A peace, it turns out, that is not required, at least in the Federation. While Caniclius talks of the 'depredations of the Romulans, the Klingons and… erm, that well-known race the 'Kzinti' (you've always got to have one new species when reeling off a list!), and mentions the Eugenics War and the 'Galactic War' (did he mean the Earth/Romulan War, or perhaps it was the previously unknown 'war' with the Klingons, as 'seen' (barely), in 'Discovery' Season 1?), he doesn't realise that for a large portion of space peace does reign thanks to the agreement between species that resulted in the Federation. Which is all very nice, even if his plan was a bit ridiculous. The one wrong note that sounds is Kirk saying there'd been peace in the Federation for over a hundred years. It's not that he's not right, because as we'd later find out (much later on 'TNG'), the Federation came into being in 2161, which is a bit over a hundred years before this episode, it's just the way he says it makes it sound like the Federation had had trouble internally before then, when he should have said it was created a hundred years ago. Maybe the 'TNG' writers got the rough date from working out the time from this episode?

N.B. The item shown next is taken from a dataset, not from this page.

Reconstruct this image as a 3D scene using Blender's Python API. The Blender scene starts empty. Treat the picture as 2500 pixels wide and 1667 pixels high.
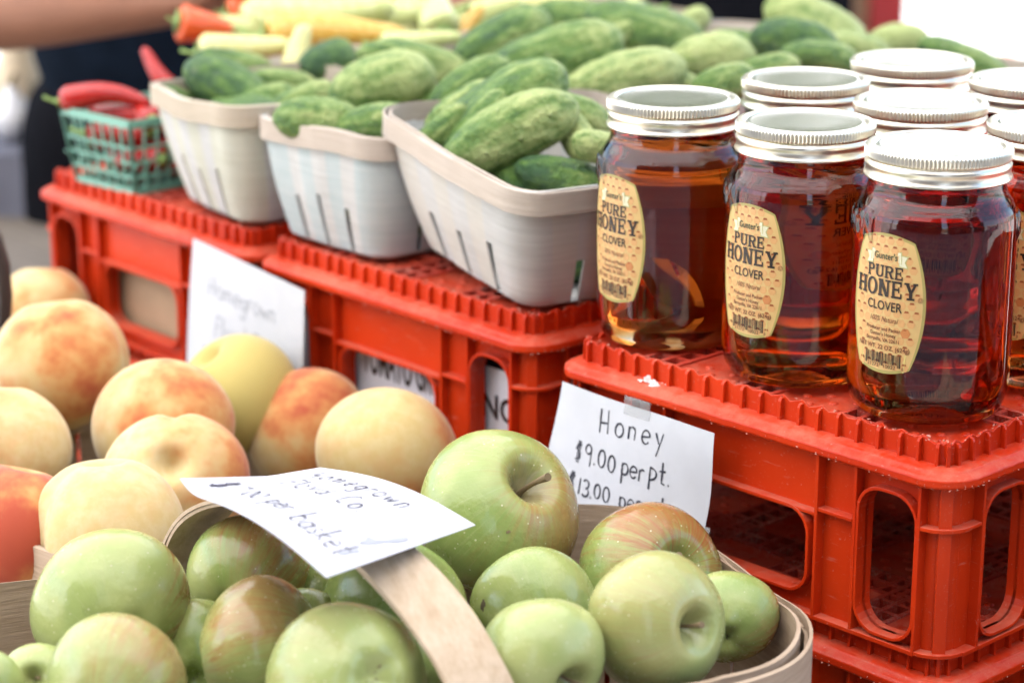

It's fairly entertaining, pretty true to 'TOS,' and once again I find myself fair warming to this series because it has so much more of a Trek feel than that which has been produced in the last decade. It may be a little too silly in places (giants; mobile plants that look like Tribbles; action sequences with pterodactyl-type monsters), but it was fun and mostly made sense. And I always love the music!